Just quickly about the Khmer Rouge (KR): A radical communist movement along the Maoist lines they came to power after a long and brutal civil war from 1970 to 1975, taking the capital on 17 April 1975 although they effectively ruled large parts of the country from as early as 1972. Immediately the cities were evacuated, ostensibly to protect the locals from American bombings. Lies. They were evacuated with hours notice, never to return, instead being relocated to the countryside to grow rice as part of the regime's master plan to start from scratch as an agricultural nation, moving to industrialisation over the next 10 years. Families were arbitrarily separated and sent to opposite ends of the country, urban life was considered bad, being educated a death sentence. Even wearing glasses marked you out as educated and you stood to be killed for it. All ethnic minorities, mainly Chinese and Vietnamese were considered impure and killed or forced to leave the country. There was only one problem with the rice growing plan, exports of which were to sustain the economy....the planned level of production was 3 times what the country had produced in the previous years and with a population severely weakened by civil war such an increase was pretty much impossible.
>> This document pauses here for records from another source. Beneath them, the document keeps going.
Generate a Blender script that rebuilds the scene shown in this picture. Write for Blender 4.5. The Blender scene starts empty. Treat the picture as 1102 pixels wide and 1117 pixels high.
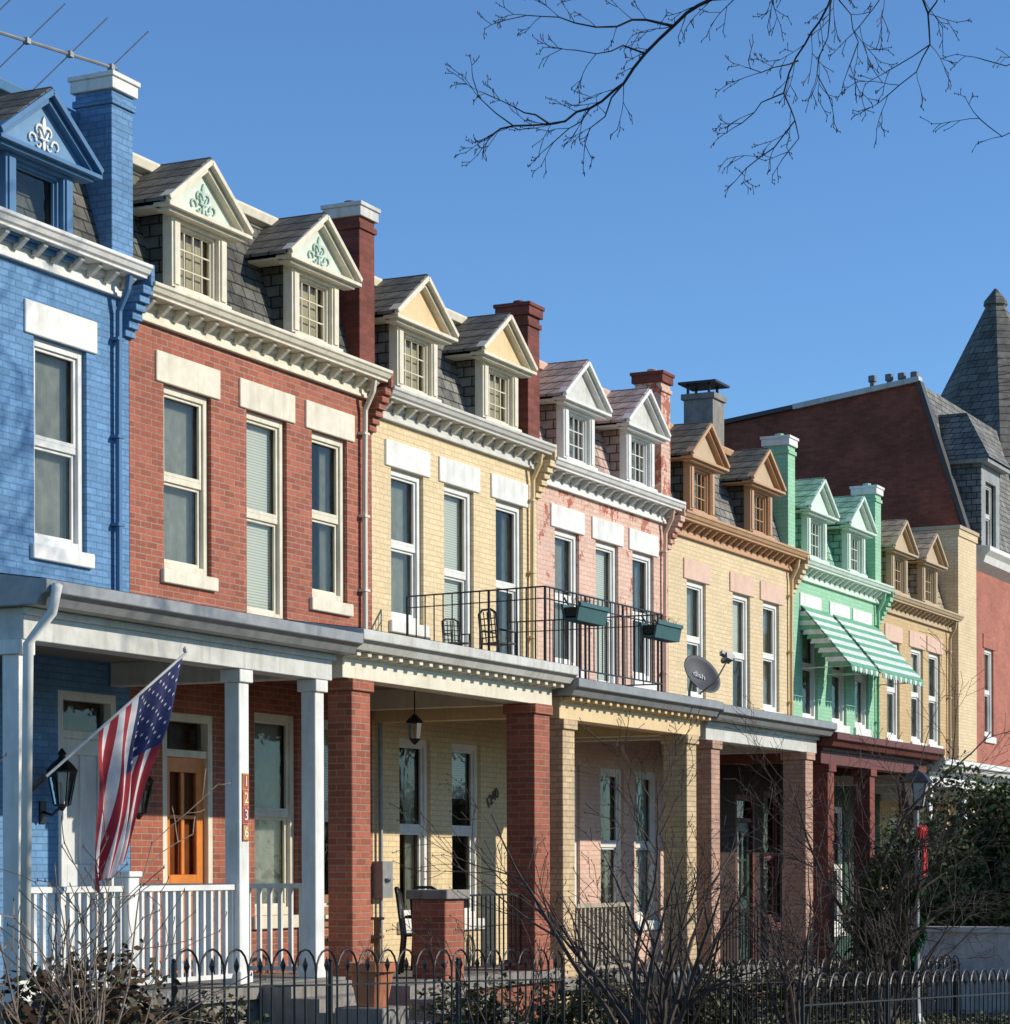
import bpy, math, random
from mathutils import Vector, Matrix
random.seed(7)
scene=bpy.context.scene
COL=scene.collection
R=random.uniform
# ---------------------------------------------------------------- mesh builder
class M:
    def __init__(s): s.v=[];s.f=[];s.m=[]
    def face(s,pts,mi=0):
        n=len(s.v); s.v+=[tuple(p) for p in pts]; s.f.append(tuple(range(n,n+len(pts)))); s.m.append(mi)
    def box(s,x0,x1,y0,y1,z0,z1,mi=0):
        n=len(s.v)
        s.v+=[(x0,y0,z0),(x1,y0,z0),(x1,y1,z0),(x0,y1,z0),(x0,y0,z1),(x1,y0,z1),(x1,y1,z1),(x0,y1,z1)]
        for q in ((0,3,2,1),(4,5,6,7),(0,1,5,4),(1,2,6,5),(2,3,7,6),(3,0,4,7)):
            s.f.append(tuple(n+i for i in q)); s.m.append(mi)
    def prof(s,pts,x0,x1,mi=0):
        n=len(s.v);k=len(pts)
        s.v+=[(x0,p[0],p[1]) for p in pts]+[(x1,p[0],p[1]) for p in pts]
        for i in range(k):
            j=(i+1)%k
            s.f.append((n+i,n+j,n+k+j,n+k+i)); s.m.append(mi)
        s.f.append(tuple(n+i for i in range(k))[::-1]); s.m.append(mi)
        s.f.append(tuple(n+k+i for i in range(k))); s.m.append(mi)
    def plate(s,pts,y0,y1,mi=0):
        n=len(s.v);k=len(pts)
        s.v+=[(p[0],y0,p[1]) for p in pts]+[(p[0],y1,p[1]) for p in pts]
        for i in range(k):
            j=(i+1)%k
            s.f.append((n+i,n+k+i,n+k+j,n+j)); s.m.append(mi)
        s.f.append(tuple(n+i for i in range(k))); s.m.append(mi)
        s.f.append(tuple(n+k+i for i in range(k))[::-1]); s.m.append(mi)
    def beam(s,a,b,w,h,mi=0,up=(0,0,1)):
        a=Vector(a);b=Vector(b);d=(b-a).normalized();u=Vector(up)
        r=d.cross(u)
        if r.length<1e-4: r=d.cross(Vector((0,1,0)))
        r.normalize();u=r.cross(d).normalized()
        n=len(s.v)
        for p in (a,b):
            for sx,sz in ((-1,-1),(1,-1),(1,1),(-1,1)):
                s.v.append(tuple(p+r*sx*w/2+u*sz*h/2))
        for q in ((0,1,2,3),(7,6,5,4),(0,4,5,1),(1,5,6,2),(2,6,7,3),(3,7,4,0)):
            s.f.append(tuple(n+i for i in q)); s.m.append(mi)
    def tube(s,pts,rad,k=6,mi=0,cap=True):
        pts=[Vector(p) for p in pts]
        if not hasattr(rad,'__len__'): rad=[rad]*len(pts)
        n=len(s.v); d=(pts[1]-pts[0]).normalized()
        r=d.cross(Vector((0,0,1)))
        if r.length<.05: r=d.cross(Vector((0,1,0)))
        r.normalize()
        for i,p in enumerate(pts):
            if i==0: t=pts[1]-pts[0]
            elif i==len(pts)-1: t=pts[-1]-pts[-2]
            else: t=pts[i+1]-pts[i-1]
            t.normalize(); r=(r-t*r.dot(t)).normalized(); u=t.cross(r)
            for j in range(k):
                a=2*math.pi*j/k
                s.v.append(tuple(p+(r*math.cos(a)+u*math.sin(a))*rad[i]))
        for i in range(len(pts)-1):
            for j in range(k):
                s.f.append((n+i*k+j,n+i*k+(j+1)%k,n+(i+1)*k+(j+1)%k,n+(i+1)*k+j)); s.m.append(mi)
        if cap:
            s.f.append(tuple(n+j for j in range(k))[::-1]); s.m.append(mi)
            s.f.append(tuple(n+(len(pts)-1)*k+j for j in range(k))); s.m.append(mi)
    def lathe(s,c,prf,k=16,mi=0,rot=0):
        n=len(s.v)
        for (r,z) in prf:
            for j in range(k):
                a=2*math.pi*j/k+rot
                s.v.append((c[0]+r*math.cos(a),c[1]+r*math.sin(a),c[2]+z))
        for i in range(len(prf)-1):
            for j in range(k):
                s.f.append((n+i*k+j,n+i*k+(j+1)%k,n+(i+1)*k+(j+1)%k,n+(i+1)*k+j)); s.m.append(mi)
        s.f.append(tuple(n+j for j in range(k))[::-1]); s.m.append(mi)
        s.f.append(tuple(n+(len(prf)-1)*k+j for j in range(k))); s.m.append(mi)
    def mesh(s,name,mats,smooth=False):
        me=bpy.data.meshes.new(name); me.from_pydata(s.v,[],s.f)
        for m in mats: me.materials.append(m)
        me.polygons.foreach_set('material_index',s.m)
        if smooth: me.polygons.foreach_set('use_smooth',[True]*len(s.f))
        me.update(); return me

def add(name,me,parent=None,loc=(0,0,0),bevel=0,label=None,rot=None):
    o=bpy.data.objects.new(name,me); COL.objects.link(o)
    o.location=loc
    if rot: o.rotation_euler=rot
    if parent: o.parent=parent
    if bevel:
        b=o.modifiers.new('bevel','BEVEL'); b.width=bevel; b.segments=1; b.limit_method='ANGLE'
    if label: o['label']=label
    return o
def thing(name,label,cat,loc=(0,0,0),me=None,group=None,rot=None,bevel=0):
    o=add(name,me,None,loc,bevel,label,rot)
    o['category']=cat
    if group:o['group']=group
    return o
# ---------------------------------------------------------------- materials
def newmat(name):
    m=bpy.data.materials.new(name); m.use_nodes=True
    return m,m.node_tree.nodes,m.node_tree.links,m.node_tree.nodes['Principled BSDF']
def wallvec(N,L):
    tc=N.new('ShaderNodeTexCoord'); sp=N.new('ShaderNodeSeparateXYZ'); L.new(tc.outputs['Object'],sp.inputs[0])
    ad=N.new('ShaderNodeMath'); L.new(sp.outputs[0],ad.inputs[0]); L.new(sp.outputs[1],ad.inputs[1])
    cb=N.new('ShaderNodeCombineXYZ'); L.new(ad.outputs[0],cb.inputs[0]); L.new(sp.outputs[2],cb.inputs[1])
    return tc,cb
def noise(N,L,vec,scale,detail=4,rough=.6):
    n=N.new('ShaderNodeTexNoise'); n.inputs['Scale'].default_value=scale; n.inputs['Detail'].default_value=min(detail,5)
    n.inputs['Roughness'].default_value=rough
    if vec: L.new(vec,n.inputs['Vector'])
    return n
def ramp(N,L,src,stops):
    r=N.new('ShaderNodeValToRGB'); e=r.color_ramp.elements
    e[0].position,e[0].color=stops[0][0],(*stops[0][1],1); e[1].position,e[1].color=stops[1][0],(*stops[1][1],1)
    for p,c in stops[2:]:
        x=e.new(p); x.color=(*c,1)
    L.new(src,r.inputs[0]); return r
def mix(N,L,a,b,fac,mode='MIX'):
    m=N.new('ShaderNodeMix'); m.data_type='RGBA'; m.blend_type=mode
    for s,k in ((fac,0),(a,6),(b,7)):
        if hasattr(s,'links'): L.new(s,m.inputs[k])
        elif isinstance(s,(tuple,list)): m.inputs[k].default_value=(*s,1)
        else: m.inputs[k].default_value=s
    return m.outputs[2]
def sc(c,k): return tuple(min(1,x*k) for x in c)
def brickmat(name,c,mortar,var=.12,bump=.5,bw=.205,bh=.068,ms=.007,peel=None,dirt=.35,rough=.75,off=.5,stain=None,sk=.4,pt=.61):
    m,N,L,P=newmat(name); tc,v=wallvec(N,L)
    b=N.new('ShaderNodeTexBrick'); L.new(v.outputs[0],b.inputs['Vector'])
    b.inputs['Scale'].default_value=1; b.inputs['Brick Width'].default_value=bw; b.inputs['Row Height'].default_value=bh
    b.inputs['Mortar Size'].default_value=ms; b.inputs['Mortar Smooth'].default_value=.3; b.offset=off
    b.inputs['Color1'].default_value=(*sc(c,1+var),1); b.inputs['Color2'].default_value=(*sc(c,1-var),1); b.inputs['Mortar'].default_value=(*mortar,1)
    big=noise(N,L,tc.outputs['Object'],.9,5,.7)
    r=ramp(N,L,big.outputs[0],[(.3,(1-dirt,)*3),(.65,(1.0,1.0,1.0))])
    col=mix(N,L,b.outputs['Color'],r.outputs[0],1.0,'MULTIPLY')
    if stain:
        mp=N.new('ShaderNodeMapping'); mp.inputs['Scale'].default_value=(3.0,3.0,.25); L.new(tc.outputs['Object'],mp.inputs[0])
        sn=noise(N,L,mp.outputs[0],1.6,4,.7); rr=ramp(N,L,sn.outputs[0],[(.48,(0,0,0)),(.72,(sk,)*3)])
        col=mix(N,L,col,stain,rr.outputs[0])
    if peel:
        # paint flakes mostly high on the wall, near the cornice
        sp=N.new('ShaderNodeSeparateXYZ'); L.new(tc.outputs['Object'],sp.inputs[0])
        mr=N.new('ShaderNodeMapRange'); L.new(sp.outputs[2],mr.inputs[0]); mr.inputs[1].default_value=5.5; mr.inputs[2].default_value=8.0; mr.inputs[3].default_value=-.02; mr.inputs[4].default_value=.075
        pn=noise(N,L,tc.outputs['Object'],2.4,5,.78); pa=N.new('ShaderNodeMath'); L.new(pn.outputs[0],pa.inputs[0]); L.new(mr.outputs[0],pa.inputs[1])
        pr=ramp(N,L,pa.outputs[0],[(pt,(0,0,0)),(pt+.015,(1,1,1))])
        col=mix(N,L,col,peel,pr.outputs[0])
    fn=noise(N,L,tc.outputs['Object'],22,2); rf=ramp(N,L,fn.outputs[0],[(.25,(.82,.82,.82)),(.7,(1.05,1.05,1.05))])
    col=mix(N,L,col,rf.outputs[0],1.0,'MULTIPLY')
    L.new(col,P.inputs['Base Color']); P.inputs['Roughness'].default_value=rough
    P.inputs['Specular IOR Level'].default_value=.3
    iv=N.new('ShaderNodeMath'); iv.operation='SUBTRACT'; iv.inputs[0].default_value=1; L.new(b.outputs['Fac'],iv.inputs[1])
    ad=N.new('ShaderNodeMath'); ad.operation='MULTIPLY_ADD'; L.new(fn.outputs[0],ad.inputs[0]); ad.inputs[1].default_value=.35; L.new(iv.outputs[0],ad.inputs[2])
    bp=N.new('ShaderNodeBump'); bp.inputs['Strength'].default_value=bump; bp.inputs['Distance'].default_value=.012
    L.new(ad.outputs[0],bp.inputs['Height']); L.new(bp.outputs[0],P.inputs['Normal'])
    return m
def paint(name,c,rough=.55,dirt=.16,scale=3,metal=0,bump=.12,streak=True):
    m,N,L,P=newmat(name); tc=N.new('ShaderNodeTexCoord')
    n=noise(N,L,tc.outputs['Object'],scale,5,.7); r=ramp(N,L,n.outputs[0],[(.3,(1-dirt,1-dirt*1.05,1-dirt*1.2)),(.62,(1,1,1))])
    col=mix(N,L,c,r.outputs[0],1.0,'MULTIPLY')
    if streak:
        mp=N.new('ShaderNodeMapping'); mp.inputs['Scale'].default_value=(7,7,.9); L.new(tc.outputs['Object'],mp.inputs[0])
        s=noise(N,L,mp.outputs[0],2,3); rs=ramp(N,L,s.outputs[0],[(.3,(1-dirt*.6,1-dirt*.7,1-dirt*.85)),(.5,(1,1,1))])
        col=mix(N,L,col,rs.outputs[0],1.0,'MULTIPLY')
    L.new(col,P.inputs['Base Color']); P.inputs['Roughness'].default_value=rough; P.inputs['Metallic'].default_value=metal
    P.inputs['Specular IOR Level'].default_value=.35
    bp=N.new('ShaderNodeBump'); bp.inputs['Strength'].default_value=bump; bp.inputs['Distance'].default_value=.01
    L.new(n.outputs[0],bp.inputs['Height']); L.new(bp.outputs[0],P.inputs['Normal'])
    return m
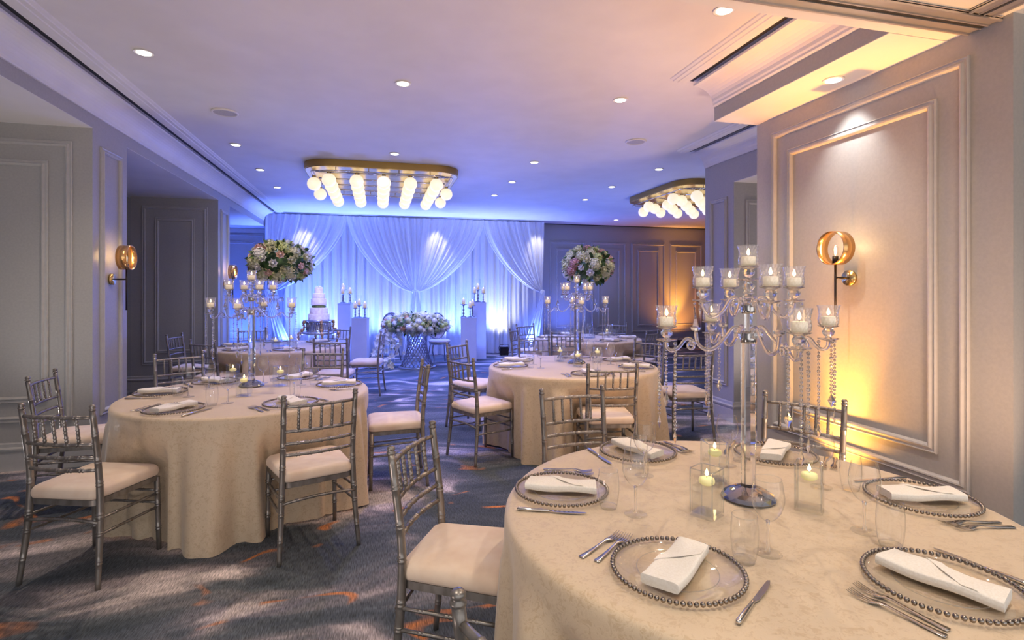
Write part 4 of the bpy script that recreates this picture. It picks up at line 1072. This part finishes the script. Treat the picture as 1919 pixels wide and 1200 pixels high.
# blue and white washes on the drapes
BL = (.10,.20,1)
for px, c, W in ((545,BL,260),(640,(.55,.65,1),85),(735,(.6,.7,1),85),(830,(.5,.6,1),85),(943,(1,1,.75),105),(905,BL,300),(1000,BL,280),(590,BL,320),(690,BL,280),(780,BL,330),(540,BL,260),(860,BL,260)):
    x = atY(px, 12.1); spot((x, 12.2, .22), (x, 12.6, 2.4), c, W, 95, 1, .05)
spot((-3.0, 12.3, .2), (-3.0, 13.1, 1.8), (.06,.14,1), 260, 120, 1, .05)
for px in (560, 815, 1008):
    x = atY(px, 12.1); spot((x, 12.08, CEIL-.03), (x+.1, 12.42, 2.3), (1,.93,.85), 40, 52, .8, .03)
# floor spots without fixtures, added to brighten the ceiling
for x, y, t, c, W in ((-3.1,4.7,(-1.6,4.2,CEIL),(.9,.85,.85),32),(4.4,4.6,(2.8,4.6,CEIL),(1,.78,.70),70),(-1.5,.9,(-.2,3.0,CEIL),(1,.80,.74),70),(2.7,1.6,(1.4,3.2,CEIL),(1,.60,.36),170),(6.2,7.0,(5.0,8.5,CEIL),(.75,.75,1),80),(-1.3,4.9,(-.6,5.5,CEIL),(.8,.8,1),110)):
    spot((x, y, .25), t, c, W, 130, 1, .15)
spot((4.6, 12.2, .2), (4.6, 13.0, 2.2), (.08,.15,1), 120, 110, 1, .05)
# blue spots without fixtures, added to tint floor, ceiling and walls
for x, y in ((-1.2,9.6),(1.2,9.8),(3.2,9.2),(0,7.2),(2.2,7.0),(-1.0,11.3),(1.6,11.4),(.35,5.7)):
    spot((x, y, CEIL-.12), (x, y, 0), (.10,.18,1), 330 if y > 8 else 170, 118, 1, .1)
for x, y, W in ((-.5,11.6,420),(2.2,11.6,420),(5.5,11.8,220)):
    spot((x, y, .25), (x, y-2.5, 3.2), BL, W, 120, 1, .2)

for a, b, c, W in (((3.5,11.5,.3),(-2.4,6.0,2.3),(.16,.22,1),420), ((-2.0,11.4,.3),(3.9,5.4,2.0),(.16,.22,1),420), ((.5,11.6,.25),(0,6.5,3.2),(.12,.2,1),420)):
    spot(a, b, c, W, 60, 1, .12)

for x, y, W in ((-.6,.9,60),(1.2,.7,50),(2.4,1.0,36),(.2,-.6,50)):      # unseen spots added to brighten the near tables, as front-bay downlights
    spot((x, y, 2.88), (x, y, 0), (1,.86,.70), W, 110, .8, .04)
gx, gy = xs_, ys_
spot((gx+.2, gy-1.4, CEIL-.03), (gx, gy-.1, .9), (1,.92,.84), 330, 44, .8, .03)
spot((xk+.3, yk-1.3, CEIL-.03), (xk, yk, 1.1), (1,.85,.75), 120, 30, .8, .03)

# world fill from the open end of the room behind the camera
wd = bpy.data.worlds.new('world'); SC.world = wd; wd.use_nodes = True
bg = wd.node_tree.nodes['Background']; bg.inputs[0].default_value = (.97,.97,1,1); bg.inputs[1].default_value = 1.3

cam = bpy.data.cameras.new('camera'); co = bpy.data.objects.new('camera', cam); COL.objects.link(co)
cam.sensor_width = 36; cam.lens = 36*FPX/1919; cam.shift_y = -(600-HY)/1919; cam.clip_start = .02
co.location = (0,0,HC); co.rotation_euler = (pi/2, 0, -TH); SC.camera = co
SC.view_settings.view_transform = 'Standard'; SC.view_settings.look = 'None'; SC.view_settings.gamma = 1; SC.view_settings.exposure = .12
cy = SC.cycles
cy.use_adaptive_sampling = True; cy.adaptive_threshold = .03; cy.max_bounces = 9; cy.transparent_max_bounces = 24; cy.transmission_bounces = 8; cy.glossy_bounces = 4; cy.diffuse_bounces = 4
cy.caustics_reflective = False; cy.caustics_refractive = False; cy.sample_clamp_indirect = 6; cy.use_denoising = True
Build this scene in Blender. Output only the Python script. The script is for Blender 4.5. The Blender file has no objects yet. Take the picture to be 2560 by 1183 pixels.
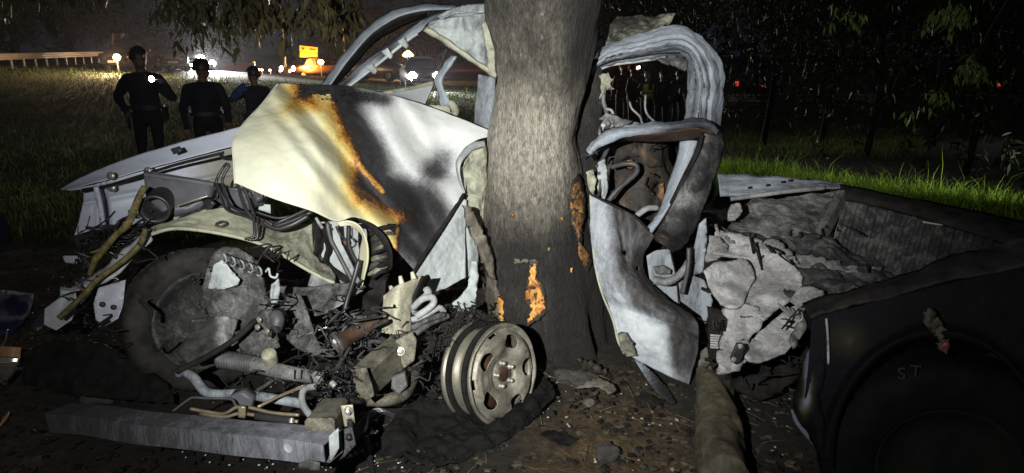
import bpy, bmesh, math, random
import numpy as np
from mathutils import Vector, Matrix, noise, geometry

random.seed(7)
rng = np.random.default_rng(7)
scene = bpy.context.scene
COL = scene.collection

# ------------------------------------------------------------------ camera
W, H, F, CAMZ = 2560.0, 1183.0, 1668.0, 1.6
PITCH = math.atan((H / 2 - 135.0) / F)
CP, SP = math.cos(PITCH), math.sin(PITCH)
cam_d = bpy.data.cameras.new('camera')
cam_d.sensor_fit = 'HORIZONTAL'
cam_d.sensor_width = 36.0
cam_d.lens = 36.0 * F / W
cam_d.clip_start = 0.05
cam_d.clip_end = 2000.0
cam = bpy.data.objects.new('camera', cam_d)
cam.location = (0, 0, CAMZ)
cam.rotation_euler = (math.pi / 2 - PITCH, 0, 0)
COL.objects.link(cam)
scene.camera = cam

# ------------------------------------------------------------------ night sky
world = bpy.data.worlds.new('World')
scene.world = world
world.use_nodes = True
bg = world.node_tree.nodes['Background']
bg.inputs[0].default_value = (0.62, 0.66, 1.0, 1)
bg.inputs[1].default_value = 0.0115

# ------------------------------------------------------------------ the hand torch held beside the photographer
td = bpy.data.lights.new('hand_torch', 'SPOT')
td.energy = 800.0
td.color = (1.0, 0.985, 0.93)
td.spot_size = math.radians(73)
td.spot_blend = 1.0
td.shadow_soft_size = 0.018
torch = bpy.data.objects.new('hand_torch', td)
torch.location = (-0.50, -0.05, 1.72)
aim = Vector((-0.08, 3.4, 1.22)) - Vector(torch.location)
torch.rotation_euler = aim.to_track_quat('-Z', 'Y').to_euler()
COL.objects.link(torch)

# the same torch's wide, weak spill outside its hot spot
sd_ = bpy.data.lights.new('hand_torch_spill', 'SPOT')
sd_.energy = 170.0
sd_.color = (1.0, 0.985, 0.93)
sd_.spot_size = math.radians(136)
sd_.spot_blend = 1.0
sd_.shadow_soft_size = 0.018
spill = bpy.data.objects.new('hand_torch_spill', sd_)
spill.location = torch.location
spill.rotation_euler = torch.rotation_euler
COL.objects.link(spill)
# a second torch, carried by a responder just outside the picture on the right: its pool lies on the grass behind the bed
rd_ = bpy.data.lights.new('responder_torch', 'SPOT')
rd_.energy = 1500.0
rd_.color = (1.0, 0.98, 0.90)
rd_.spot_size = math.radians(30)
rd_.spot_blend = 1.0
rd_.shadow_soft_size = 0.02
rt_ = bpy.data.objects.new('responder_torch', rd_)
rt_.location = (7.5, 5.3, 1.1)
rt_.rotation_euler = (Vector((4.3, 8.5, -0.1)) - Vector(rt_.location)).to_track_quat('-Z', 'Y').to_euler()
COL.objects.link(rt_)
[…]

So when the shortfall was noticed, regional commanders sent too much to central for export and left the people with too little to eat. Between the forced labour and the lack of food and executions, between 1.75 and 2m people are believed to have died out of a population of almost 8m. Unbelievable. One of the more ridiculous ideas of this new communist stae was that private eating was banned and everyone in each village had to eat together in huge mess halls, with all cooking utensils, pots etc now owned by the state! Madness.

Okay that was a simplified history lesson for you, hope it wasn't too confusing. After that horror and a little while to contemplate how lucky we really are we took in a couple of more typical tourist sights, namely the Royal Palace and the National Museum. Very standard and non-horrific, beautiful examples of the ancient stone statues adn lintels from the many ruins around the country dating back over 1000 years.

Overall a pretty decent city really, the food was good too in the end, even if its still nowhere near the standards of the Thais and far far more expensive. Small complaint really. One other minor bugbear was the fact that almost everything official (museums, sights, embassies) closes from 10.30 or 11 am until 2 or 2.30 pm. Irritating when you've walked 20 minutes and found that its closed at different time to everything else! Anyway from here we were off to Battambang in the northwest of the country for a little bit of smaller town life and a little bit of sightseeing.